Business

Economic Weaknesses Force Pakistan to Seek IMF Relief and Reforms

Pakistan’s government has initiated consultations with key economic ministries after a high-level review concluded that the current economic structure is failing to attract foreign investment and support long-term growth. Finance Minister Muhammad Aurangzeb has asked ministries to propose reforms and potential IMF concessions to help build a more realistic budget and sustainable growth roadmap.

According to officials, the decision follows an internal assessment that found Pakistan’s economic framework inadequate for boosting exports or drawing sustained foreign capital. The finance minister chaired the first round of discussions on Thursday, directing ministries to submit reform proposals that could guide policy changes while keeping Pakistan engaged with the IMF programme until September 2027.
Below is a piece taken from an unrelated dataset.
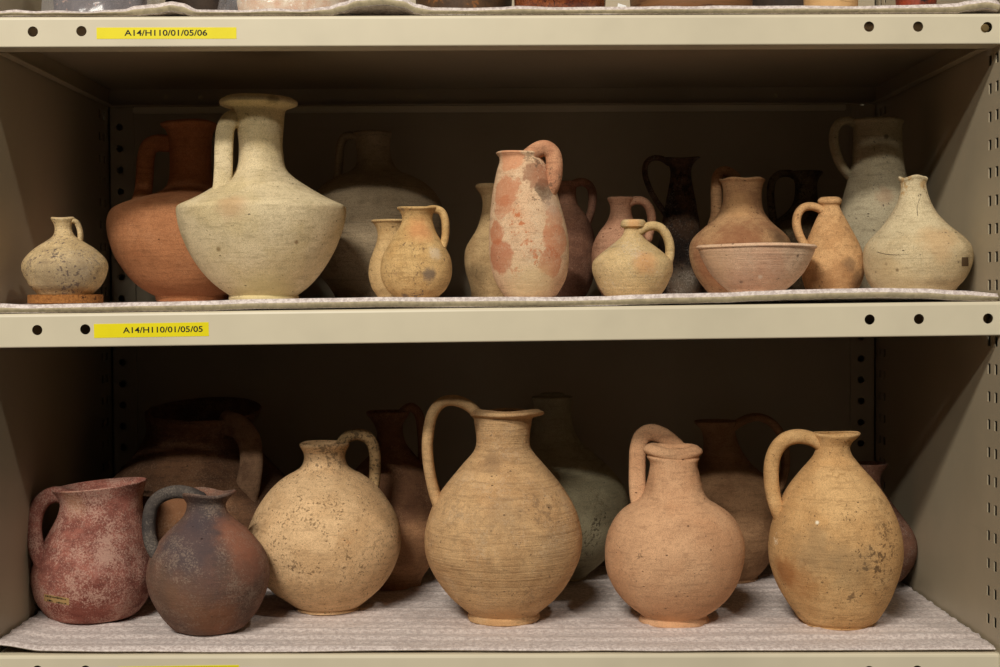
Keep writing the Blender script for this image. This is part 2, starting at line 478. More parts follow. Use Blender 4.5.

Officials discussed options to seek relief under the current $7 billion IMF bailout while planning a gradual exit once the programme ends. Concerns were raised over missed tax collection targets and the practice of delaying refunds to inflate revenue figures. Some industrial representatives also warned that levies on captive power plants were hurting the financial health of state-owned gas utilities.

The review highlighted deep structural gaps in key sectors, including textiles, which lacks fully integrated value chains needed for global competitiveness. Government sources noted that fragmented supply chains continue to limit export potential, making it difficult to achieve sustainable growth.

In parallel, Pakistan is deepening economic engagement with Saudi Arabia under the Saudi-Pakistan Economic Cooperation Framework. A 90-day activation plan covering 12 joint working groups in agriculture, IT, mining, tourism, and energy is aimed at identifying reform priorities and attracting investment. Authorities plan to complete the economic assessments by March 2026, ahead of the next IMF programme review due in late February.

Planning Minister Ahsan Iqbal has earlier stated that a permanent exit from the IMF would require doubling exports to $63 billion by 2029, underlining the scale of reforms needed.